I did like it, and I do think it is a very well written book. I guess what critics loved is the combination of edginess and traditional novelistic virtues.
@Carolyn Crane: Hi back! I can’t say I learned much about music or the industry. It read very much like a multi-character study. Really felt very personal and domestic to me, despite some of the blurbs saying it is about the decline of American etc.
@Merrian: Good questions. I don’t so much think the genre shrugs off shame — there is a lot of shame in the genre, I think, actually — just that it deals with a certain kind of shame, a shame that you can pinpoint the source of, and dispel by becoming a better person or making amends or doing something else. The shame in VGS felt more like, I don’t know, the slime of the human condition you can never shake off.
I was wondering about whether the style of the VGS novel helped garner the Pulitzer Prize. Then remembered that multiple, non-linear view points is a standard trope in science fiction writing and how Amy Lane’s m/m novel ‘Keeping Promise Rock’ has a whole section written in tweets that really works to advance the story. This has led me on to think of the prize for VGS as not being about innovation in story telling at all or about the best book of a year/generation and how sad I am sometimes that genre as label can obscure some wonderful writing (and stories)
@Merrian: I don’t know — the blurbs suggested the critics most loved the way Egan was able to combine the warmth and humanity of a traditional realist novel with postmodern edginess, and they contrasted this feat with older pomo novels such as those by Don Delillo.

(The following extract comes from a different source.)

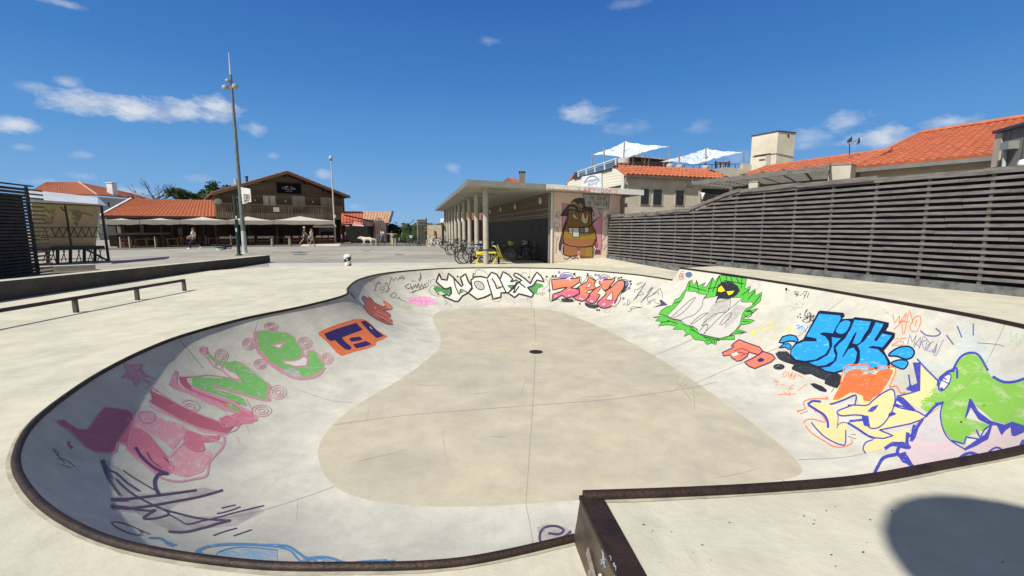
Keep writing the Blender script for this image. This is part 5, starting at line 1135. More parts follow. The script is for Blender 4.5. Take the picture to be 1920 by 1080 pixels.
# ---- chalet
ch = thing('chalet_restaurant', 'two-storey brown timber chalet bar with a gabled tiled roof and a slatted balcony', 'chalet', tuple(TF.P(TF.sz(525,458)[0], PZ, -6)))
OFR, OW, OBF = -3.9, -5.6, -4.3
EL, PK, ER = TF.sz(396.5, 361.5, OFR), TF.sz(538.5, 320.5, OFR), TF.sz(657, 368, OFR)
wl, wr = TF.sz(405, 400, OW)[0], TF.sz(646.5, 400, OW)[0]
def rz_(u): return (EL[1]+(PK[1]-EL[1])*(u-EL[0])/(PK[0]-EL[0])) if u < PK[0] else (PK[1]+(ER[1]-PK[1])*(u-PK[0])/(ER[0]-PK[0]))
a = MB(); a.prism([TF.P(wl,PZ,OW), TF.P(wr,PZ,OW), TF.P(wr,rz_(wr)-.22,OW), TF.P(PK[0],PK[1]-.22,OW), TF.P(wl,rz_(wl)-.22,OW)], -TF.n*13); a.make('wall', M_wood, ch)
M_tbrown = mat('brown_tile', (.27,.10,.06), .8, scale=4, col2=(.16,.07,.05))
for (ea, sgn) in ((EL, 1), (ER, -1)):
    q = [TF.P(ea[0],ea[1],OFR), TF.P(ea[0],ea[1],OFR-15.5), TF.P(PK[0],PK[1],OFR-15.5), TF.P(PK[0],PK[1],OFR)]
    rf = roof_tiles(q, .34, 12, .06, 4, thick=.05).make('roof', M_tbrown, ch)
    MB().beam(TF.P(ea[0]+sgn*.02,ea[1]-.17,OFR-.05), TF.P(PK[0],PK[1]-.17,OFR-.05), .10, .20).make('verge_board', mat('verge_timber', (.16,.09,.055), .7, scale=4), ch)
    sf = MB(); sf.prism([TF.P(ea[0],ea[1]-.1,OFR-.1), TF.P(PK[0],PK[1]-.1,OFR-.1), TF.P(PK[0],PK[1]-.15,OFR-.1), TF.P(ea[0],ea[1]-.15,OFR-.1)], -TF.n*15); sf.make('soffit', M_wooddk, ch)
for f in (.12,.4,.7):
    for (ea) in (EL, ER):
        u = ea[0]+(PK[0]-ea[0])*f; MB().beam(TF.P(u, rz_(u)-.35, OFR-.12), TF.P(u, rz_(u)-.35, OW+.05), .14, .22).make('purlin', M_wooddk, ch)
MB().beam(TF.P(PK[0], PK[1]-.4, OFR-.12), TF.P(PK[0], PK[1]-.4, OW+.05), .16, .26).make('purlin', M_wooddk, ch)
zb_, zr_ = TF.sz(520, 410.8, OBF)[1], TF.sz(520, 384.5, OBF)[1]; zm_ = zb_+(zr_-zb_)*.42
bl, br_ = TF.sz(404, 395, OBF)[0], TF.sz(643, 395, OBF)[0]
bal = MB(); bal.prism([TF.P(bl,zb_,OBF), TF.P(br_,zb_,OBF), TF.P(br_,zm_,OBF), TF.P(bl,zm_,OBF)], -TF.n*.04)
u = bl+.04; ub = TF.sz(598, 395, OBF)[0]; ue = TF.sz(620, 395, OBF)[0]
while u < br_:
    wdt = .10 if u < ub else .16
    bal.prism([TF.P(u,zm_,OBF), TF.P(min(u+wdt, br_),zm_,OBF), TF.P(min(u+wdt, br_),zr_-.05,OBF), TF.P(u,zr_-.05,OBF)], -TF.n*.03); u += .185
bo = bal.make('balustrade', M_woodv, ch)
MB().beam(TF.P(bl,zr_,OBF-.03), TF.P(br_,zr_,OBF-.03), .12, .08).make('handrail', mat('rail_timber', (.21,.16,.11), .7, scale=5), ch)
MB().prism([TF.P(bl,zb_+.1,OBF-.05), TF.P(br_,zb_+.1,OBF-.05), TF.P(br_,zb_+.1,OW), TF.P(bl,zb_+.1,OW)], (0,0,.12)).make('balcony_floor', M_wooddk, ch)
for x in (404.5, 640, 600, 520, 470):
    u = TF.sz(x, 430, OBF)[0]; MB().beam(TF.P(u, PZ, OBF-.1), TF.P(u, zb_+.1, OBF-.1), .14, .14, up=TF.d).make('balcony_post', M_wooddk, ch)
for x0,y0,x1,y1,lit in ((492.5,366,518,386,1),(547,367,573,391,0),(600.5,369.5,628,402.5,0)):  # the lit flag paints one pair of leaves paler, as in sun
    a = MB(); TF.rect(a, x0, y0, x1, y1, OW+.06, .05); so_ = a.make('shutter', M_shut, ch)
    a = MB(); xm = (x0+x1)/2; TF.rect(a, x0+1, y0+1, xm-.7, y1, OW+.08, .02); TF.rect(a, xm+.7, y0+1, x1-1, y1, OW+.08, .02); a.make('shutter_leaf', mat('shutter_leaf_%d' % lit, (.62,.58,.50) if lit else (.34,.30,.25), .7, scale=3), so_)
a = MB(); TF.rect(a, 436, 369, 449, 381, OW+.08, .06); wn_ = a.make('window', M_white, ch); a = MB(); TF.rect(a, 438, 370.5, 447, 380, OW+.1, .03); a.make('pane', M_glass, wn_)
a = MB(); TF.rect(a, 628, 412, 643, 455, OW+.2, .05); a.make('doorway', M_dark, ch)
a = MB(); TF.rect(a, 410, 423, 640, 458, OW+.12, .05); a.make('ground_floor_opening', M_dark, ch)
a = MB(); TF.rect(a, 587, 423, 626, 426.5, -.6, .03); a.make('side_curtain', M_cream, ch); a = MB(); TF.rect(a, 600, 427, 626, 434, -4.2, .03); a.make('wall_panel', mat('slate_panel', (.05,.055,.065), .5), ch)
for x, y in ((535.5,377),(587,378.5),(478,375.5)): MB().lathe(TF.H(x, y, OW+.05)-Vector((0,0,.1)), [(.06,0),(.08,.1),(.05,.2)], 8).make('wall_lamp', M_white, ch)
# sign on the gable
sg = thing('bar_sign', 'dark navy sign board with small arched white lettering under the chalet gable', 'sign', tuple(TF.H(541, 365, OW+.2)))
a = MB(); TF.rect(a, 518.5, 342.5, 565, 364, OW+.16, .08); a.make('board', mat('navy_board', (.006,.009,.016), .9, spec=.1), sg)
wm = mat('sign_white', (.62,.66,.64), .6); cx_, cz_ = TF.sz(541.5, 352, OW+.17)
word = 'TUBE BAR'
for i, chx in enumerate(word):
    if chx == ' ': continue
    k = (i-3.5); an = -k*.13; u = cx_+k*.165; z = cz_+.02-.016*k*k*1.1
    o3 = TF.P(u, z, OW+.17); ex = TF.d*math.cos(an)+Vector((0,0,math.sin(an))); ey = Vector((0,0,math.cos(an)))-TF.d*math.sin(an)
    text_mesh(chx, .26, o3, ex, ey, wm, sg, 'lettering')
text_mesh('Restaurant', .19, TF.P(cx_, cz_-.24, OW+.17), TF.d, (0,0,1), wm, sg, 'lettering', font_shear=.3); text_mesh('depuis toujours', .10, TF.P(cx_, cz_-.42, OW+.17), TF.d, (0,0,1), wm, sg, 'lettering')
# rooftop bits
v = TF.H(463, 340, -7); MB().lathe(v-Vector((0,0,.5)), [(.12,0),(.12,.9),(.17,.92),(.17,1.05),(.1,1.06)], 12).make('flue', M_gut, ch)
v = TF.H(442, 341, -7); MB().box(v, (.3,.3,.6)).make('vent', mat('vent_grey', (.4,.4,.38), .6), ch)
dish = thing('satellite_dish', 'round cream satellite dish at the left end of the balcony', 'satellite dish', tuple(TF.H(409, 381, -4.7)))
c_ = TF.H(409, 378, -4.6); axm = Matrix((TF.d, Vector((0,0,1)), TF.n)).transposed()
MB().lathe(c_-TF.n*.1, [(.05,0),(.18,.02),(.30,.07),(.33,.10)], 18, axis=axm).make('dish', mat('dish_cream', (.45,.42,.35), .5), dish, smooth=True)
MB().tube([c_-TF.n*.1, c_-Vector((0,0,.5))-TF.n*.1], .03, 6).make('bracket', M_gut, dish)
a = MB(); TF.rect(a, 512, 388.5, 524, 397, OBF+.03, .02); tag(a.make('towel', mat('white_towel', (.7,.68,.64), .8)), 'white striped towel hung over the balcony balustrade', 'towel')
# balcony furniture
def simple_chair(u, off, lab, m_):
    t = thing('balcony_chair', lab, 'chair', tuple(TF.P(u, zb_+.22, off)), 'chairs on the chalet balcony'); z0 = zb_+.22
    b = MB(); b.beam(TF.P(u-.25,z0+.42,off), TF.P(u+.25,z0+.42,off), .45, .05, up=(0,0,1)); b.make('seat', m_, t)
    b = MB(); b.prism([TF.P(u-.25,z0+.5,off-.22), TF.P(u+.25,z0+.5,off-.22), TF.P(u+.25,z0+1.15,off-.28), TF.P(u-.25,z0+1.15,off-.28)], -TF.n*.03); b.make('backrest', m_, t)
    for sx in (-.22,.22):
        for so__ in (.18,-.18): b = MB(); b.beam(TF.P(u+sx,z0,off+so__), TF.P(u+sx,z0+.42,off+so__), .04, .04, up=TF.d); b.make('leg', m_, t)
uch = TF.sz(545, 390, -4.8)[0]
simple_chair(uch, -4.85, 'pale wooden chair on the balcony below the middle shutter', mat('chair_ochre', (.32,.24,.13), .6)); simple_chair(uch-4.0, -4.85, 'pale wooden chair on the balcony left of the hung towel', MATS['chair_ochre'])
# ---- far house with hip roof
HF = Frame(at(50,380,60), at(260,380,66))
hs = thing('far_house', 'white house with a hipped terracotta roof and a white chimney far behind the stall', 'house', tuple(HF.P(4, PZ, -4)))
cr = HF.H(182, 365, 0); cl = HF.H(45, 365, 0); rr1, rr2 = HF.H(147.5, 341.3, -5), HF.H(120, 341.3, -5); re_ = HF.H(252, 371.5, -9)
rgt = cr - HF.n*12; roof_tiles([cl, cr, rr1, rr2+(rr2-rr1)*1.2], .34, 16, .04, 3).make('roof', M_tilefar, hs)
rb_ = Vector((rr1.x, rr1.y, rr1.z)); back_r = cr + (HF.d*3.3 - HF.n*9); back_r.z = cr.z; rbk = rr1 + HF.d*4.5-HF.n*7; rbk.z = rr1.z-.9
er_ = HF.H(249, 371, -8); er2 = HF.H(286, 374, -13); rr3 = HF.H(247, 362.5, -13)
roof_tiles([cr, er_, rr3, rr1], .34, 14, .04, 3).make('roof', M_tilefar, hs)
roof_tiles([er_+Vector((0,0,-.2)), er2, HF.H(262,367,-14), rr3], .34, 10, .04, 3).make('roof', M_tilefar, hs)
MB().tube([rr1, cr], .12, 6).make('hip_tiles', mat('hip_pale', (.55,.30,.2), .8), hs)
a = MB(); dn = Vector((0,0,-.25)); z0v = lambda p: Vector((p.x, p.y, PZ))
ins = lambda p: p - HF.n*.5
a.add([ins(cl)+dn, ins(cr)-HF.d*.4+dn, z0v(ins(cr)-HF.d*.4), z0v(ins(cl)), er_-HF.n*.2-HF.d*.3+dn, z0v(er_-HF.n*.2-HF.d*.3), er2-HF.d*1-HF.n*.5+dn, z0v(er2-HF.d*1-HF.n*.5)], [(0,1,2,3),(1,4,5,2),(4,6,7,5)]); a.make('wall', M_wallw, hs, fix=False)
a = MB(); HF.rect(a, 201, 378, 208, 390, -2.2, .1); w_ = a.make('window', mat('window_trim_pale', (.5,.5,.5), .6), hs); a = MB(); HF.rect(a, 202, 379, 206, 388, -2.1, .05); a.make('pane', M_glass, w_)
cv = HF.H(211, 362, -5); a = MB(); a.box(cv+Vector((0,0,.45)), (.85,.85,1.9)); a.box(cv+Vector((0,0,1.5)), (1.0,1.0,.12)); chm = a.make('chimney', M_white, hs)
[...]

I agree with you, though, that there is nothing entirely new here. Coetzee comes to mind.
Of course, I am not widely read and in fact, will go further and say emphatically that I don’t know what the hell I am talking about when it comes to literary prizes.
Also, as you say, in genre fiction you can find examples of many of the things in the Egan book. I just read Butterfly Tattoo, by Deidre Knight, which had alternating chapters from the hero and heroines POV. And Sherry Thomas is someone who writes in a nonlinear way.